Hi Rich, sorry to hear about your loss. It is hard.
I agree with Amy (above), you cheated on your gf and it is up to her whether she wants you in her life. It is hard for sex / lust addicts to see the depth and impact of the hurt we cause to our relationships because for us that sex addiction behaviour is our standard life for so many years, so many decades. We’ve never not lived life that way. Other people - including your girlfriend - see the insanity more clearly for what it really is, and they make choices based on that. They have a right to those choices, just as we have a right to ours. The consequences of choices - their choices and our choices - are a part of that.
I don’t think of it that way. The word “higher power” gets used a lot but it could just as easily be the word “external power”. Everything has a related external power or powers. Waves are caused by external powers (seismic activity, rocks falling in the water, etc etc).
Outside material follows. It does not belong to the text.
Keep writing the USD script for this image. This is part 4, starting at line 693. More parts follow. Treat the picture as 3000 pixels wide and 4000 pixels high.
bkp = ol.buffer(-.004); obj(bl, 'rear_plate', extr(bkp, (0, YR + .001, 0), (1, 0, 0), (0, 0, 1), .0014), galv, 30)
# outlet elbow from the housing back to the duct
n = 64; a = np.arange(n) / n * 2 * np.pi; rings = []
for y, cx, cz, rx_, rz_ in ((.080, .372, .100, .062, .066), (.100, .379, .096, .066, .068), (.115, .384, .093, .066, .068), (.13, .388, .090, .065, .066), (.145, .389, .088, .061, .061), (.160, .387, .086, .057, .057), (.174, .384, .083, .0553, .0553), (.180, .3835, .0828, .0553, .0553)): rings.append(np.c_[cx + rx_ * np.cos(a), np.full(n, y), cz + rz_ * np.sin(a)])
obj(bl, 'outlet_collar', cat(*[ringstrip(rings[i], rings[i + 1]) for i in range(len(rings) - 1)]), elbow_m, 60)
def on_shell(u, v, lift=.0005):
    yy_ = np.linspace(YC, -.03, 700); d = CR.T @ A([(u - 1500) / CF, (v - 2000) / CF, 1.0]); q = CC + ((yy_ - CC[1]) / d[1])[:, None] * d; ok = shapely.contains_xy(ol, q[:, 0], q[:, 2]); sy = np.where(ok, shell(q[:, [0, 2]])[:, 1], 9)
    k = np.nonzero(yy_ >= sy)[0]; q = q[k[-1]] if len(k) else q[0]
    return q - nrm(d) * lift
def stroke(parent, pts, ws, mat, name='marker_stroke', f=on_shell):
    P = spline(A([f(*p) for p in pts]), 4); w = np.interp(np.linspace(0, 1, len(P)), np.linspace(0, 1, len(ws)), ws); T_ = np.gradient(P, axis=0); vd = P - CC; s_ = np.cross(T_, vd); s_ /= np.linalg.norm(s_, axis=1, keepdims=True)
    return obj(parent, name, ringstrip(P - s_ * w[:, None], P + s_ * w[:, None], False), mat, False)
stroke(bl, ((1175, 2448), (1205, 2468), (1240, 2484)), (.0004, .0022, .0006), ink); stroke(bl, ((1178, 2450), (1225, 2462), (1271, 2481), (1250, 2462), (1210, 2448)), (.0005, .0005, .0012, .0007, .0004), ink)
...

If I am the wave, me being a wave doesn’t mean I’m relying on extrinsic motivation. It means I am letting the energy flow in and through me. I’m not preoccupied with what shifting tectonic plates caused me, or what rockslide caused me. The rocks are the rocks and I am the wave. Each of us is being what we are, intrinsically.
These are groups more than literature but these groups are full of people who know about the journey of recovery in sex addiction:
For me, I am a member of SA (Sexaholics Anonymous, www.sa.org) and the literature in that - including the SA White Book, and the related SA books Step Into Action and The Real Connection - has been a huge part of my recovery.